══ STORED ROWS ══

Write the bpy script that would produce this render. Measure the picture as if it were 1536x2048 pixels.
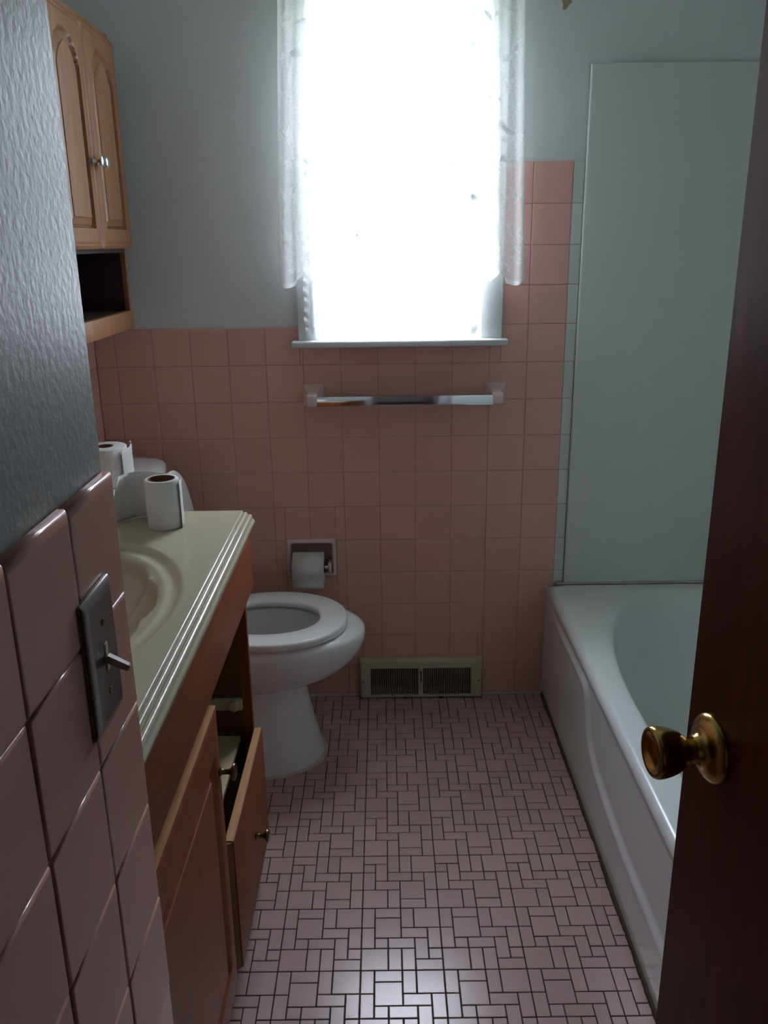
import bpy, bmesh, math, random
from mathutils import Matrix, Vector

for o in list(bpy.data.objects):
    bpy.data.objects.remove(o, do_unlink=True)
sc = bpy.context.scene
COL = sc.collection
random.seed(7)
PI = math.pi

# ------------------------------------------------------------------ camera
cam_d = bpy.data.cameras.new('camera')
cam_d.sensor_fit = 'HORIZONTAL'
cam_d.sensor_width = 36.0
cam_d.lens = 1700.0 / 1536.0 * 36.0
cam_d.clip_start = 0.02
cam = bpy.data.objects.new('camera', cam_d)
COL.objects.link(cam)
_r = Vector((0.99991328, -0.00214112, -0.01299453))
_u = Vector((0.01303381, 0.30228534, 0.95312837))
_f = Vector((-0.00188729, 0.95321508, -0.30228703))
cam.matrix_world = Matrix(((_r.x, _u.x, -_f.x, 0.0175), (_r.y, _u.y, -_f.y, -2.5137),
                           (_r.z, _u.z, -_f.z, 1.4342), (0, 0, 0, 1)))
sc.camera = cam

# ------------------------------------------------------------------ world: bright overcast sky
w = bpy.data.worlds.new('overcast_sky')
sc.world = w
w.use_nodes = True
bg = w.node_tree.nodes['Background']
bg.inputs['Color'].default_value = (0.93, 0.98, 1.16, 1)
bg.inputs['Strength'].default_value = 61.0
pl = bpy.data.lights.new('window_portal', 'AREA')     # sampling portal only, gives off no light
pl.shape = 'RECTANGLE'
pl.size, pl.size_y = 0.47, 0.94
pl.cycles.is_portal = True
po = bpy.data.objects.new('window_portal', pl)
po.location = (0.065, 0.125, 1.63)
po.rotation_euler = (-PI / 2, 0, 0)
COL.objects.link(po)

sc.view_settings.view_transform = 'Standard'
sc.view_settings.look = 'None'
sc.view_settings.gamma = 1.0
sc.view_settings.use_curve_mapping = False
sc.view_settings.exposure = 0.0
sc.cycles.use_denoising = True
sc.cycles.use_adaptive_sampling = True
sc.cycles.adaptive_threshold = 0.06
sc.cycles.max_bounces = 7
sc.cycles.diffuse_bounces = 4
sc.cycles.glossy_bounces = 3
sc.cycles.transparent_max_bounces = 10
sc.cycles.sample_clamp_indirect = 6.0
sc.cycles.caustics_reflective = False
sc.cycles.caustics_refractive = False

# ------------------------------------------------------------------ materials
def mat(name, col, rough=0.5, metal=0.0, vary=0.0, vscale=12.0, bump=0.0, bscale=120.0, obj_vary=0.0,
        spec=0.5, coat=0.0, dark=None, detail=3.0):
    m = bpy.data.materials.new(name)
    m.use_nodes = True
    nt = m.node_tree
    b = nt.nodes['Principled BSDF']
    b.inputs['Roughness'].default_value = rough
    b.inputs['Metallic'].default_value = metal
    b.inputs['Specular IOR Level'].default_value = spec
    if coat:
        b.inputs['Coat Weight'].default_value = coat
        b.inputs['Coat Roughness'].default_value = 0.08
    tc = nt.nodes.new('ShaderNodeTexCoord')
    src = None
    c4 = (*col, 1)
    if vary:
        n = nt.nodes.new('ShaderNodeTexNoise')
        n.inputs['Scale'].default_value = vscale
        n.inputs['Detail'].default_value = detail
        nt.links.new(tc.outputs['Object'], n.inputs['Vector'])
        mx = nt.nodes.new('ShaderNodeMix')
        mx.data_type = 'RGBA'
        d = dark or tuple(c * (1 - vary) for c in col)
        mx.inputs['A'].default_value = (*d, 1)
        mx.inputs['B'].default_value = (*[min(1, c * (1 + vary * 0.5)) for c in col], 1)
        nt.links.new(n.outputs['Fac'], mx.inputs['Factor'])
        src = mx.outputs['Result']
    if obj_vary:
        oi = nt.nodes.new('ShaderNodeObjectInfo')
        mr = nt.nodes.new('ShaderNodeMapRange')
        mr.inputs['To Min'].default_value = 1 - obj_vary
        mr.inputs['To Max'].default_value = 1 + obj_vary
        nt.links.new(oi.outputs['Random'], mr.inputs['Value'])
        hs = nt.nodes.new('ShaderNodeHueSaturation')
        hs.inputs['Color'].default_value = c4
        if src:
            nt.links.new(src, hs.inputs['Color'])
        nt.links.new(mr.outputs['Result'], hs.inputs['Value'])
        src = hs.outputs['Color']
    if src:
        nt.links.new(src, b.inputs['Base Color'])
    else:
        b.inputs['Base Color'].default_value = c4
    if bump:
        n2 = nt.nodes.new('ShaderNodeTexNoise')
        n2.inputs['Scale'].default_value = bscale
        n2.inputs['Detail'].default_value = 2.0
        nt.links.new(tc.outputs['Object'], n2.inputs['Vector'])
        bp = nt.nodes.new('ShaderNodeBump')
        bp.inputs['Strength'].default_value = bump
        bp.inputs['Distance'].default_value = 0.002
        nt.links.new(n2.outputs['Fac'], bp.inputs['Height'])
        nt.links.new(bp.outputs['Normal'], b.inputs['Normal'])
    return m

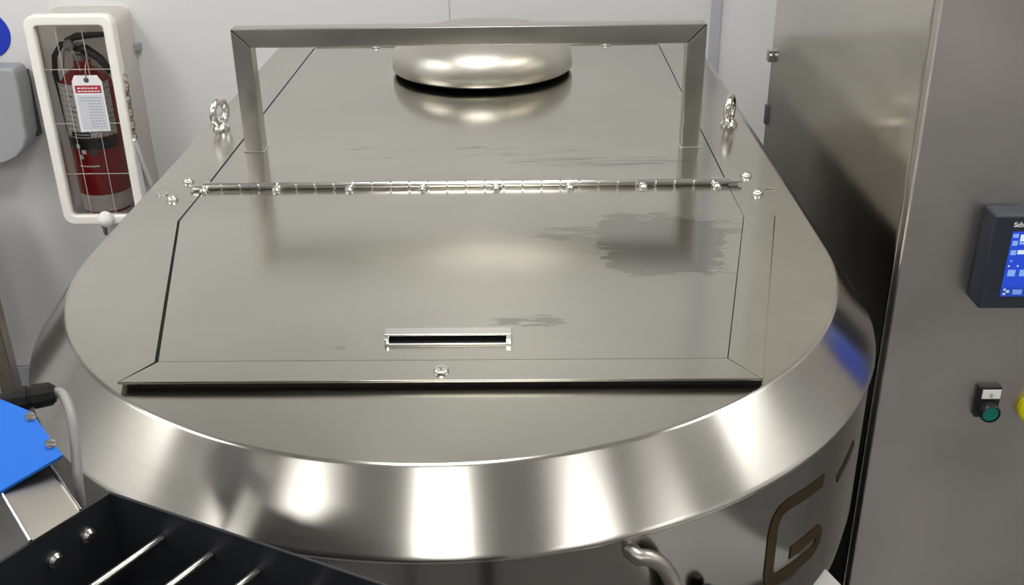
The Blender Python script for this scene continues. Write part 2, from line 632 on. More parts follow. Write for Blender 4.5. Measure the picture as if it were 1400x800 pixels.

═══

_WHAT THE TASK ASKS:_
Identify each line containing the string "this" and copy it out.

_FULL ANSWER:_
Write the bpy script that would produce this render. Measure the picture as if it were 1536x2048 pixels.
The Blender Python script for this scene continues. Write part 2, from line 632 on. More parts follow. Write for Blender 4.5. Measure the picture as if it were 1400x800 pixels.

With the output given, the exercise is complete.